** Begin Recorded data **

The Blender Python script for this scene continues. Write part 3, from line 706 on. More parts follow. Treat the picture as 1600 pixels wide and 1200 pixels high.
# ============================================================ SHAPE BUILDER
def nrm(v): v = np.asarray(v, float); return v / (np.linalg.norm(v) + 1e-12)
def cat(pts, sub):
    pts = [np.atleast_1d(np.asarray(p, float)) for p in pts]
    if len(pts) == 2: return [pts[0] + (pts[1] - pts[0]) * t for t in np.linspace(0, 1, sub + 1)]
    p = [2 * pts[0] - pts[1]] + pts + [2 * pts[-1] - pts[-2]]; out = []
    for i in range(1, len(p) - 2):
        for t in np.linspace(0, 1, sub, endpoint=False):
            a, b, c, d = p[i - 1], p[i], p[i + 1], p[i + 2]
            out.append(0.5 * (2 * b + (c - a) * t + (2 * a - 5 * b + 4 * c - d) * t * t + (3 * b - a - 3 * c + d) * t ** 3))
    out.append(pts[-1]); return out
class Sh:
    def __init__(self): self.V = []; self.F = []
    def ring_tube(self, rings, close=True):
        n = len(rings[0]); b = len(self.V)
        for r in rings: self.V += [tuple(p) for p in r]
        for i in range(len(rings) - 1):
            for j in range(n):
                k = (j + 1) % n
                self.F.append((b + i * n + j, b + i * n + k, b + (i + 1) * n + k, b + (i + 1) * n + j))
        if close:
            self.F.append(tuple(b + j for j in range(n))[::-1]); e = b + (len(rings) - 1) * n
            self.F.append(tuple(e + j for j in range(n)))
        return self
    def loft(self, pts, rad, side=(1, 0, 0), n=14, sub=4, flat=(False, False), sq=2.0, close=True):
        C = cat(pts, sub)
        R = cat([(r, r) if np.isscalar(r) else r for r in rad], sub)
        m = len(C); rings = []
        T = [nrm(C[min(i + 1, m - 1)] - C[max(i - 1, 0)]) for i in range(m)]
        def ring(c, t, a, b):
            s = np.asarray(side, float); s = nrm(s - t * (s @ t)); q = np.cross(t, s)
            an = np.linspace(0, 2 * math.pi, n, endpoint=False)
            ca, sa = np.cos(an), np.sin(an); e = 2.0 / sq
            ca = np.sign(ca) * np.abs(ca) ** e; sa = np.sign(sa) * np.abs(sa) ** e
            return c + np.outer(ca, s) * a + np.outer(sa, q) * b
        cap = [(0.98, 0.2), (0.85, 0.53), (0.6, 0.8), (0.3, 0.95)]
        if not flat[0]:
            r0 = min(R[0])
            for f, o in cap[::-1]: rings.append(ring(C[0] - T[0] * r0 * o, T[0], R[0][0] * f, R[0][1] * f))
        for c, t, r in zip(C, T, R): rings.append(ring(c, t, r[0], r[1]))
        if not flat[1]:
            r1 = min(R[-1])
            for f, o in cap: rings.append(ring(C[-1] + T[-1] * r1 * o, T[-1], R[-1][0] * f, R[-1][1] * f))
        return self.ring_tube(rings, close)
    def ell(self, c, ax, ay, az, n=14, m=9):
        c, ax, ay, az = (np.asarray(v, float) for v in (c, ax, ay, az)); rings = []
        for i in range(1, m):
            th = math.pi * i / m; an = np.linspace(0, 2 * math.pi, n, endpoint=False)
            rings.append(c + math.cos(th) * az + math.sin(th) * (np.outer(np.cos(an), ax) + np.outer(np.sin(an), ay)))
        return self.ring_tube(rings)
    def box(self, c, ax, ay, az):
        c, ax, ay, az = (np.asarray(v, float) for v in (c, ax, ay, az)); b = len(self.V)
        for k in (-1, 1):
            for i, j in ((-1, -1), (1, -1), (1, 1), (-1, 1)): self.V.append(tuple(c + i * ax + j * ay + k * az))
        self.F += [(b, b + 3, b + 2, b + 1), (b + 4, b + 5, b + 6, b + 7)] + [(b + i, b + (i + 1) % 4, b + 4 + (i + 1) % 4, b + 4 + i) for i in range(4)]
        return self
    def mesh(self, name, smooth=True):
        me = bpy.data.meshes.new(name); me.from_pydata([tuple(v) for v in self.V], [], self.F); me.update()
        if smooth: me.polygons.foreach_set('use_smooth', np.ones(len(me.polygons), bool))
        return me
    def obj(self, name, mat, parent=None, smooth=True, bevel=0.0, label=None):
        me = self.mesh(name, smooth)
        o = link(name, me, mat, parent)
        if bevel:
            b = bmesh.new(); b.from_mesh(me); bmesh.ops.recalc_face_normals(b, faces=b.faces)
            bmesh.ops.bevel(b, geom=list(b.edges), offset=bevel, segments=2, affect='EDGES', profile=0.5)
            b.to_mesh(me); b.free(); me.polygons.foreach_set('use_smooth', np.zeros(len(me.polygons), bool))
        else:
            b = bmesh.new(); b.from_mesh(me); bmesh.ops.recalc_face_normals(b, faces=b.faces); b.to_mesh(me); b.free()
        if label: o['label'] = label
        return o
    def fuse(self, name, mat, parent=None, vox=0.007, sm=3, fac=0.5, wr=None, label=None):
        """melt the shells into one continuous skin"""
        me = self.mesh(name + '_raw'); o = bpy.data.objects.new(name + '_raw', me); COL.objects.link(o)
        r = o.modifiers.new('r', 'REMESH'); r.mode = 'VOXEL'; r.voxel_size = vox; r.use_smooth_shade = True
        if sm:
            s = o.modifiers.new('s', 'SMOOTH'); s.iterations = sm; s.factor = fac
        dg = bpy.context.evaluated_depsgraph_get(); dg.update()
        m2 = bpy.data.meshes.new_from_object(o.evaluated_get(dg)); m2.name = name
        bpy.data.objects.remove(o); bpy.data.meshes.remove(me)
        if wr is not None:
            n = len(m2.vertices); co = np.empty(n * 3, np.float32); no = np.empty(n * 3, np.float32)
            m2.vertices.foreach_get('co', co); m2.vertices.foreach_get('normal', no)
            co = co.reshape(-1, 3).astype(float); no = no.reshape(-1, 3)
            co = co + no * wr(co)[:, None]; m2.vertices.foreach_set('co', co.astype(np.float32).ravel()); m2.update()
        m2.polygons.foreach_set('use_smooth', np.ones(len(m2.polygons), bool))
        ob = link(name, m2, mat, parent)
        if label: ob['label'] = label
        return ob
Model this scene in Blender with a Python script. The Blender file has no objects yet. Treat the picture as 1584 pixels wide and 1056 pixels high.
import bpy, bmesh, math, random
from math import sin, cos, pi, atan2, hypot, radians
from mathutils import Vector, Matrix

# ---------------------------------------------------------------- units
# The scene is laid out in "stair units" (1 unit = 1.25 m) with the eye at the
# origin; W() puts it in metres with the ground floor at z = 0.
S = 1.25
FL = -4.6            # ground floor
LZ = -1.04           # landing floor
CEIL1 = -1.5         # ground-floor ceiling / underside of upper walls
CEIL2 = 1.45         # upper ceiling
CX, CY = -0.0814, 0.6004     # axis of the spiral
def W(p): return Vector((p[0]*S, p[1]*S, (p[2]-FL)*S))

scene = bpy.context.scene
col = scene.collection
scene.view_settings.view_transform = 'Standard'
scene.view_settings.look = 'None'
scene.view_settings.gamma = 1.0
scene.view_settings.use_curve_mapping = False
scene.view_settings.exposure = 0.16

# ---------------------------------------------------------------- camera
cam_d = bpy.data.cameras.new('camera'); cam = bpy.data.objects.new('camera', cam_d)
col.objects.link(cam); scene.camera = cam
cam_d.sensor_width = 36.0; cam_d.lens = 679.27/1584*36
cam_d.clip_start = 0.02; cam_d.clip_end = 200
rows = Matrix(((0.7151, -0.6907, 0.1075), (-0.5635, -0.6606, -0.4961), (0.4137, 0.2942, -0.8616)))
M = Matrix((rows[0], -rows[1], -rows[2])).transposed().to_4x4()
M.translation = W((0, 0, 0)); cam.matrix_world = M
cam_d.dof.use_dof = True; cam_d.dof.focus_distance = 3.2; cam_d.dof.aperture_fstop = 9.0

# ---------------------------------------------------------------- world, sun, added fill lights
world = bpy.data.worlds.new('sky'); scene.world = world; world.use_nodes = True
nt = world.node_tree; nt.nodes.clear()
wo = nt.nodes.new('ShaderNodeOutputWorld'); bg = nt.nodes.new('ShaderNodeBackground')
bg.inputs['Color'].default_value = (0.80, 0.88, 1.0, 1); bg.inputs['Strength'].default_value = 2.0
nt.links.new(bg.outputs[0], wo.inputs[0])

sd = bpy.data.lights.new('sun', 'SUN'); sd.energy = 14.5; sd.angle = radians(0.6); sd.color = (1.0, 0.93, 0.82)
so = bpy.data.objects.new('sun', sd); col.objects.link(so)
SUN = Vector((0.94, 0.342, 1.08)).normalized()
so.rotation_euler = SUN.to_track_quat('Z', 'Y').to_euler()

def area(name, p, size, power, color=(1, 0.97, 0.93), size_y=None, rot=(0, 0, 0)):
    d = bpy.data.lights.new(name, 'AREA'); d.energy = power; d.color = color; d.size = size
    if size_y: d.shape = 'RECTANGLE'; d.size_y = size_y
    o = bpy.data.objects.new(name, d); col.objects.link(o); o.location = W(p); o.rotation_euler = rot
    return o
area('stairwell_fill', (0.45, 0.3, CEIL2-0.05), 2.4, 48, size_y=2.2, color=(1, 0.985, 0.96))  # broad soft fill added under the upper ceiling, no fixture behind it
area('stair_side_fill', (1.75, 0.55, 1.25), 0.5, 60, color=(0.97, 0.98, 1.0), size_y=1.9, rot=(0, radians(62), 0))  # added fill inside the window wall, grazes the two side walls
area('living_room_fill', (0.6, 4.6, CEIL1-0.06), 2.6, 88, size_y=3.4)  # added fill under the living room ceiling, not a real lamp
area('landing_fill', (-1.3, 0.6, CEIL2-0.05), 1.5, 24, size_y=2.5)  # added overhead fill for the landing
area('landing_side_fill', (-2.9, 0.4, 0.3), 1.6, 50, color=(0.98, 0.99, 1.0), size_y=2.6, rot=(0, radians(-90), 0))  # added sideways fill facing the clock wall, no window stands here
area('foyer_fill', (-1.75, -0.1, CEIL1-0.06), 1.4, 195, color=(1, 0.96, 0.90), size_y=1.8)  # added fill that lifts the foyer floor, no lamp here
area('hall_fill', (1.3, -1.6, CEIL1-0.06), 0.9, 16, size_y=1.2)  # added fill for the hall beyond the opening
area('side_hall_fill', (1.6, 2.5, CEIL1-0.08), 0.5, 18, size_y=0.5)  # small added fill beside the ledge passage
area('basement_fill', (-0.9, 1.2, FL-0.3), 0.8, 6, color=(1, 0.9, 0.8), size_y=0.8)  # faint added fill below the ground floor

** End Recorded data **

Begin at the line that has "Model this scene" in the entries above; stop after the line that has "cam_d.dof.use_dof = True;". Transcribe exactly those lines and no others.

Model this scene in Blender with a Python script. The Blender file has no objects yet. Treat the picture as 1584 pixels wide and 1056 pixels high.
import bpy, bmesh, math, random
from math import sin, cos, pi, atan2, hypot, radians
from mathutils import Vector, Matrix

# ---------------------------------------------------------------- units
# The scene is laid out in "stair units" (1 unit = 1.25 m) with the eye at the
# origin; W() puts it in metres with the ground floor at z = 0.
S = 1.25
FL = -4.6            # ground floor
LZ = -1.04           # landing floor
CEIL1 = -1.5         # ground-floor ceiling / underside of upper walls
CEIL2 = 1.45         # upper ceiling
CX, CY = -0.0814, 0.6004     # axis of the spiral
def W(p): return Vector((p[0]*S, p[1]*S, (p[2]-FL)*S))

scene = bpy.context.scene
col = scene.collection
scene.view_settings.view_transform = 'Standard'
scene.view_settings.look = 'None'
scene.view_settings.gamma = 1.0
scene.view_settings.use_curve_mapping = False
scene.view_settings.exposure = 0.16

# ---------------------------------------------------------------- camera
cam_d = bpy.data.cameras.new('camera'); cam = bpy.data.objects.new('camera', cam_d)
col.objects.link(cam); scene.camera = cam
cam_d.sensor_width = 36.0; cam_d.lens = 679.27/1584*36
cam_d.clip_start = 0.02; cam_d.clip_end = 200
rows = Matrix(((0.7151, -0.6907, 0.1075), (-0.5635, -0.6606, -0.4961), (0.4137, 0.2942, -0.8616)))
M = Matrix((rows[0], -rows[1], -rows[2])).transposed().to_4x4()
M.translation = W((0, 0, 0)); cam.matrix_world = M
cam_d.dof.use_dof = True; cam_d.dof.focus_distance = 3.2; cam_d.dof.aperture_fstop = 9.0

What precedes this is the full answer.